Is This the Oldest Known UFO Photo? One NH Researcher Finds Out

Ryan Mullahy, a UFO writer and researcher, set out to either verify or discredit the photo.

If you look closely at this old stereoscopic image, you can see a dark, cigar-shaped object that seems to be flying in the clouds over Mount Washington.

Wherever the image might have been over the years, it showed up on eBay one day in 2002. It was bought for $385, and soon after cropped to show a close-up of the cigar-shaped object and touted as “the oldest known UFO photo.” The owner, Samuel M. Sherman, said the photo would be submitted to scientists for detailed analysis, and the results made available to the public.

The photo hit the Internet like lightning, crackling from one UFO site to the next. Ryan Mullahy, a UFO writer, researcher and founder of the website NH UFO Research, saw it but wasn’t convinced: “As fascinated as I was by the photo, I didn’t think it was a UFO.” Mullahy set out to determine whether it was.

He says he does “real, classic research” on UFO reports to establish their authenticity so people can take the incidents seriously: “I don’t have a bias to prove a case true or not. I simply seek out information and put out what I find.”

When he started his research on the “oldest known UFO photo,” the only image available was a heavily cropped, low-resolution version on the Internet.

After six years of off-and-on digging, he found an important clue: a 2003 Weirs Times newspaper article unearthed by Kathy Brisendine, another UFO researcher. The article identified the photographers of the stereoscopic image as Amos Clough and Howard Kimball. The image had been taken in the winter of 1870-71 during a meteorological expedition, which he would learn later included a study of frost architecture.

Mullahy googled the expedition and discovered that the New York Public Library had a copy of the original high-resolution, uncropped photo (see above) in its digital library, along with a number of photos from the same set. After examining them closely, he decided his initial reaction was right: “The object in the photo is not in the cloud, but on the surface of the mountain itself. In the original photo, there is a clear distinction between the surface of the mountain and the sky above the mountain range.
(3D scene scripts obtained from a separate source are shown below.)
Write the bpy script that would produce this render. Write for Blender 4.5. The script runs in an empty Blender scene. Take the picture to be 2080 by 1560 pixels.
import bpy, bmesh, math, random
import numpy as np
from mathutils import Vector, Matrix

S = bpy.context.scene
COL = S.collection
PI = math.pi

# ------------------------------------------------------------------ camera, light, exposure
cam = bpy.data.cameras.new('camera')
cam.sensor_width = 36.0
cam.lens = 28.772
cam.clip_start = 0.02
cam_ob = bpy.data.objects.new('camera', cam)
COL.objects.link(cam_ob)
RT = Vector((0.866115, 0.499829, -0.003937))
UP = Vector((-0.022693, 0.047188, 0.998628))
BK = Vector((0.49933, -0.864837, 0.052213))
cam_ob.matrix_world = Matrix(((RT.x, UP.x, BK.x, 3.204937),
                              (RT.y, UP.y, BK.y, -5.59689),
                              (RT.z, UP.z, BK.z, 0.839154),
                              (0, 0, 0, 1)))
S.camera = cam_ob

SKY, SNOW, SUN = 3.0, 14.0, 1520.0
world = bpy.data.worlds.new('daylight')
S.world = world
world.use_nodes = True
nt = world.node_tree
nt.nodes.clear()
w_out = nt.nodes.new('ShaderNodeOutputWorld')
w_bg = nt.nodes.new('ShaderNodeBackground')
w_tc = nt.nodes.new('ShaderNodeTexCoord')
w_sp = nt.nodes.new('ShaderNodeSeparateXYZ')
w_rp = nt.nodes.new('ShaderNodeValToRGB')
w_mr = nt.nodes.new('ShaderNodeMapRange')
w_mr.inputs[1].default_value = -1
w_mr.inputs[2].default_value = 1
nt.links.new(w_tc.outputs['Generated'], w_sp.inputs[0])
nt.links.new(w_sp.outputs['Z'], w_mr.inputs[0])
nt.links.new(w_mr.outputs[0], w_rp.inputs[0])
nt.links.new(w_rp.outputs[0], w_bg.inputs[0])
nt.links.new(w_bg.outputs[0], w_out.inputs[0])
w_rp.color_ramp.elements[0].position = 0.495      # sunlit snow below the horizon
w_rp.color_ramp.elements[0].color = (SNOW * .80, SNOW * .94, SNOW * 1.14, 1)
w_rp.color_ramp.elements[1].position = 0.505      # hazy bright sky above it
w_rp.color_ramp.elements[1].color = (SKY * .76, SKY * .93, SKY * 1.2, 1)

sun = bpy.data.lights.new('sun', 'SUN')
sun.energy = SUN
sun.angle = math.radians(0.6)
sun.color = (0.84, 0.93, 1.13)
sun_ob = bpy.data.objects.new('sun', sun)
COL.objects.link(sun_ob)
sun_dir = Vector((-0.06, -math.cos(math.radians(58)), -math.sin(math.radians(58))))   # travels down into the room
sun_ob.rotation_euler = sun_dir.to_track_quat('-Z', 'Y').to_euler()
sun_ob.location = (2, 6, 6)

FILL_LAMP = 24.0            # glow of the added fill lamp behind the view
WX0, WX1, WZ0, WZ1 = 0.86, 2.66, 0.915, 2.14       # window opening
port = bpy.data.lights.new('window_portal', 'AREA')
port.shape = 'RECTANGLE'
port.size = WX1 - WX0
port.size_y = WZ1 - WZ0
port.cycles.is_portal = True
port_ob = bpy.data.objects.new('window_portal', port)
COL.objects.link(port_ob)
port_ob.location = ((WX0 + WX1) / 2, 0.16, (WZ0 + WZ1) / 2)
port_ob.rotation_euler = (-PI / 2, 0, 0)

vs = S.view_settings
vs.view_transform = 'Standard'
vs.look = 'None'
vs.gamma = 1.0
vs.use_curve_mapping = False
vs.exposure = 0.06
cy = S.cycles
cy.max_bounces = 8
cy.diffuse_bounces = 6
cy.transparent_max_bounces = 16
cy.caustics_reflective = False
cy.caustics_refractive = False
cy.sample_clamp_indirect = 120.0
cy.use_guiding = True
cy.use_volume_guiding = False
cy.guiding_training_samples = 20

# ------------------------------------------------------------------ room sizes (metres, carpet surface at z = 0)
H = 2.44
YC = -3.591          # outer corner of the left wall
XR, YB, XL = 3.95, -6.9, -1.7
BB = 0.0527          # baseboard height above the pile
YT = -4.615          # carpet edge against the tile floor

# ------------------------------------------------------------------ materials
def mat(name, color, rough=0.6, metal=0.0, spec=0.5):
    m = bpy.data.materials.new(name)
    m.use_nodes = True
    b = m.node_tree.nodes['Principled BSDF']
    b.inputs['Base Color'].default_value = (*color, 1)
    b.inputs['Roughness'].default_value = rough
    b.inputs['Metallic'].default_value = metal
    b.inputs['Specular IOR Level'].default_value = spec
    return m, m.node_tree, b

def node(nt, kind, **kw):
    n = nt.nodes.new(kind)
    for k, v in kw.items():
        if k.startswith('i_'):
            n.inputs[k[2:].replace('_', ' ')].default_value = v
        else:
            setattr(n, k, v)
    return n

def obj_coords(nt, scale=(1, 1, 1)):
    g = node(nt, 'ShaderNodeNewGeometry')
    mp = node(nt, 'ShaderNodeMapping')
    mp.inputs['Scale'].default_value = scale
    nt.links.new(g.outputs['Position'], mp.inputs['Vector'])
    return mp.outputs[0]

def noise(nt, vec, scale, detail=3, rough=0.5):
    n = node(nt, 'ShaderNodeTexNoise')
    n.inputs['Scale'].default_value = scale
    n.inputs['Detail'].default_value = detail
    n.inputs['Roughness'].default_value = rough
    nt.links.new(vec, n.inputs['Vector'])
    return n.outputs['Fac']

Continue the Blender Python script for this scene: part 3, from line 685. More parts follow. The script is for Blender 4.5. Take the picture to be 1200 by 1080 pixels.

The brown object is lying on, or suspended in, the snow on the mountaintop.” He says it could be a wooden ruler used to measure the snow or to show scale, but definitely is not a UFO.

“I don’t claim to have cracked the case myself,” Mullahy says. “Others found little pieces of the puzzle too.” But, because he takes his UFOs seriously, “I’m happy to get rid of a case that clearly was not credible so we can provide a clear picture of what the actual history is.”